Per la Corte appare chiaro che, come attestato a più riprese dalla Corte di Cassazione (ex multis, terza sezione penale, sentenza 7 gennaio 2015, n. 76), l'art. 185, comma 1, lettera f), del codice dell'ambiente (e quindi anche le corrispondenti disposizioni della direttiva n. 2008/98/CE) consentiva (pure anteriormente all'introduzione del comma 6-bis all'art. 182) di annoverare tra le attività escluse dall'ambito di applicazione della normativa sui rifiuti l'abbruciamento in loco dei residui vegetali, considerato ordinaria pratica applicata in agricoltura e nella selvicoltura.

In sostanza, bruciare residui vegetali è ritenuto consentito, ma sempre consultando la normativa regionale, a cui è affidata la possibilità di controllare che ciò avvenga senza il minimo rischio di arrecare danno all'ambiente e alle persone.

Inoltre, di recente la Cassazione (sent. n. 56277/2017) è tornata a pronunciarsi in materia, precisando quando bruciare i residui vegetali integra la contravvenzione di gestione non autorizzata di rifiuti (art. 256, d. lgs. n. 152/2006).

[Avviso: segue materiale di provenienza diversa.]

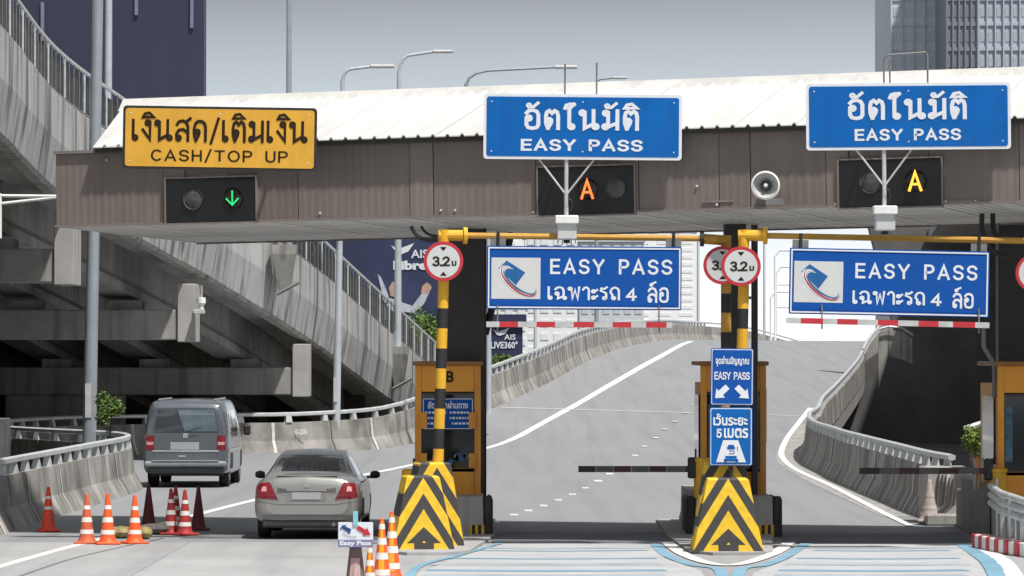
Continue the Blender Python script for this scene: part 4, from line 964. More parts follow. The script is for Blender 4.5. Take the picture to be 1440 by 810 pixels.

Ciò avviene, secondo la Corte, laddove il materiale vegetale bruciato non sia stato prodotto nel terreno in cui avviene la combustione e laddove la combustione stessa non sia finalizzata al reimpiego come concime o ammendante dei residui, bensì alla mera eliminazione del rifiuto

Invece, gli Ermellini hanno rammentato che l'art.182, comma 6-bis, del d.lgs. n. 152/06 esclude che rientrino nell'attività di smaltimento, fase residuale della gestione di rifiuti, "le attività di raggruppamento e abbruciamento in piccoli cumuli e in quantità giornaliere non superiori a tre metri steri per ettaro dei materiali vegetali di cui all'articolo 185, comma 1, lettera f), effettuate nel luogo di produzione" in quanto costituenti "normali pratiche agricole consentite per il reimpiego dei materiali come sostanze concimanti o ammendanti, e non attività di gestione dei rifiuti".